Bulgarian uses the Cyrillic alphabet, and while street signs are posted in both Cyrillic and Roman, as well as the names of some shops, not a whole lot else is. At least, not to any level of consistency. Restaurants will most likely have an English menu, but the bakery pastries all have mystery fillings (I managed to divine a fruity filling rather than a meaty one). Needing to send off some postcards, I headed to the hulking telephone and post office building by the pedestrian mall, and stepped straight into a Kafka novel. Offices offering various services were scattered about, and at least half of them had a line of people waiting out front. Some of them even had some type of uniformed officer regulating admission beyond the doors. Mysterious pictogram signs directed those who were lost to their destination; that is, if they could make out what the signs meant:


After a couple of bewildering turns around the interior, I finally found the post office. Thankfully there wasn't a line out in front; given my profound lack of Bulgarian, I wouldn't even know if I was standing in the correct line until I got to the front. It was full of people gathered around a couple of tables, addressing envelopes and referring to very worn postal code books. Observing several people with stamps, I figured I was in the right place, and found the window that helpfully had a small sign in English reading "Correspondence." Getting into the queue, I got my first taste of the eastern European tradition of ignoring the queue. Or, more like they don't have the concept of the queue. Describing what happened to Chris, who's traveled throughout most of eastern Europe, he nodded. "If you're not first, you're last." People descend on the window from every direction, perhaps casting a glance at the person they just shoved in front of, but usually not. Eye contact makes you weaker. Taking a lesson from the blonde who nonchalantly cut in front of me, I muscled my way to the window, at which point all was peachy. Since most of my cards required two stamps, the woman who sold them to me carefully tore each denomination from the sheet, and arranged one on each card. Things were looking good until I tried to find the mail drop. I would have thought that the inside of the post office would have an obvious mail drop, but nope, nothing there. Deciding that I would find one outside, I just left with my successfully stamped cards. I had to ask Peter at the hostel where to find a mailbox, and it turns out I had walked past mail slots in the wall on my way out. Not that I would have known which one to use, since they were all labeled in Cyrillic. Peter wrote out the characters for the international slot, and once I found them I had to spend a couple of minutes standing there with my scrap of paper, going through each of the labels letter by letter until I found the right one. Turns out someone had helpfully scribbled the word "Abroad" next to it, just in tiny letters.

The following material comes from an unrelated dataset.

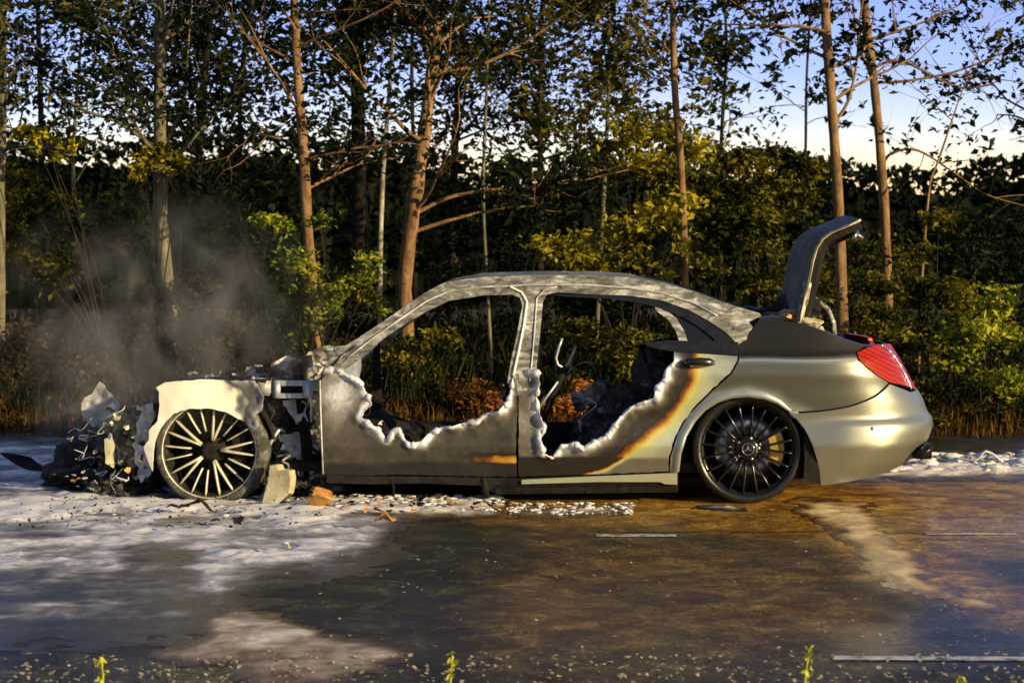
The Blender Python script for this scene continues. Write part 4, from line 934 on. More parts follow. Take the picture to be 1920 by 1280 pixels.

Despite the happy ending, I decided I wouldn't be sending any more postcards from Bulgaria.


1 comment:

Anonymous said...

Prague IS overrated! And you didn't miss that much with that earth shaking. It wasn't all that crazy. And thank goodness it wasn't bigger, since Ute and I were naked at the time (just got out of the bath.) Would have made a really embarrassing emergency escape from the house :) And you should be glad that you missed the really crappy oil spill. Very depressing! Btw, Happy Thanksgiving! We miss you! And I miss eating cheese with you, especially now that Esteban is on this no dairy diet. I mean really, how can we even live together? My cheeses on one side of the refrigerator and his tofu on the other? What's next, separate bedrooms? How can I stay with someone who won't eat fondue?